Схожую пассивность рабочие массы проявили и на выборах в Советы, т. е. там, где формально им отводилась ведущая роль. Анализируя ход избирательной кампании в Тамбовской губернии в 1925–1926 годах, инструктор ЦК указывал на чрезвычайно слабую, граничащую с отрывом «связь рабочей массы с Советами» [1173] . Руководство Ленинградского совета, подводя итоги перевыборов Ленсовета в 1926 году, стремилось доказать, что «общественно-политическая активность трудящихся направлена в сторону роста доверия к партии». Но уже на следующей странице отчета признавалось, что «на многих крупных заводах цеховые собрания за отсутствием кворума созывались по 2–3 раза <…> многие покидали собрания („Красный Путиловец“: котельный цех — из 500 ч[еловек] явилось 100, железнодорожный — из 550 ч[еловек] осталось до конца 80)» [1174] . Нам представляется, что все эти материалы достаточно убедительно подкрепляют вывод английского историка Д. Хоскинга, что в 1920-х годах «большинство рабочих относилось к партии, как <…> части структуры власти, с которой они принуждены иметь дело», а «оппозиция не пользовалась широкой поддержкой рабочего класса» [1175] .
1173
ГАРФ. Ф. 1235. Оп. 1с.

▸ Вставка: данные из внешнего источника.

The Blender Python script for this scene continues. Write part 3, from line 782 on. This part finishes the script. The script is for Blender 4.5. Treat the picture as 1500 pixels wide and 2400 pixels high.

Д. 307. Л. 1.
1174
ЦГА СПб. Ф. 1000. Оп. 11. Д. 558. Л. 11, 12.
1175
Хоскинг Д. История Советского Союза. 1917–1991. М., 1994. С. 129, 151.

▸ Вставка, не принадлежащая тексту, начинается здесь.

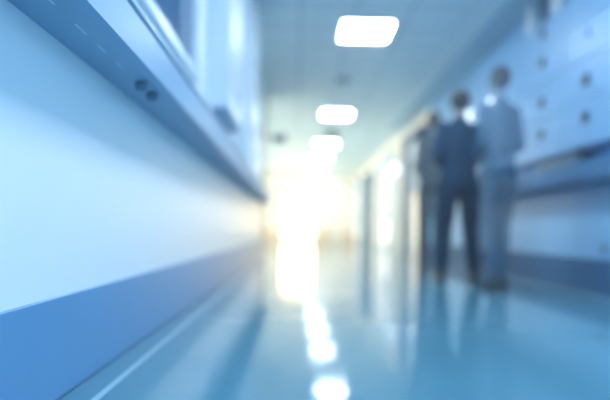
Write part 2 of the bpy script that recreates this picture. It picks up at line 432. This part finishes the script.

В целом к концу 1920-х в обстановке нарастающих экономических трудностей, прежде всего продовольственных, в рабочей среде усиливались антиправительственные настроения. Информационные сводки в 1927–1928 годах в различных местах фиксировали такие высказывания: «Вы заставляете нас работать как у Форда, а платите как в Китае» (завод имени Владимира Ильича в Москве), «Партия 10 лет ведет нас неизвестно куда» (Глуховская фабрика имени Ленина), «Нам не дают хлеба, а мы молчим, надо действовать всем вместе» (Омск), «Пора делать вторую революцию, свернуть башки коммунистам и восстановить настоящее рабочее правительство» (завод № 40, Казань) [1176] .
1176
РГАСПИ. Ф. 17. Оп. 85. Д. 217. Л. 8, 72; Д. 311. Л. 10.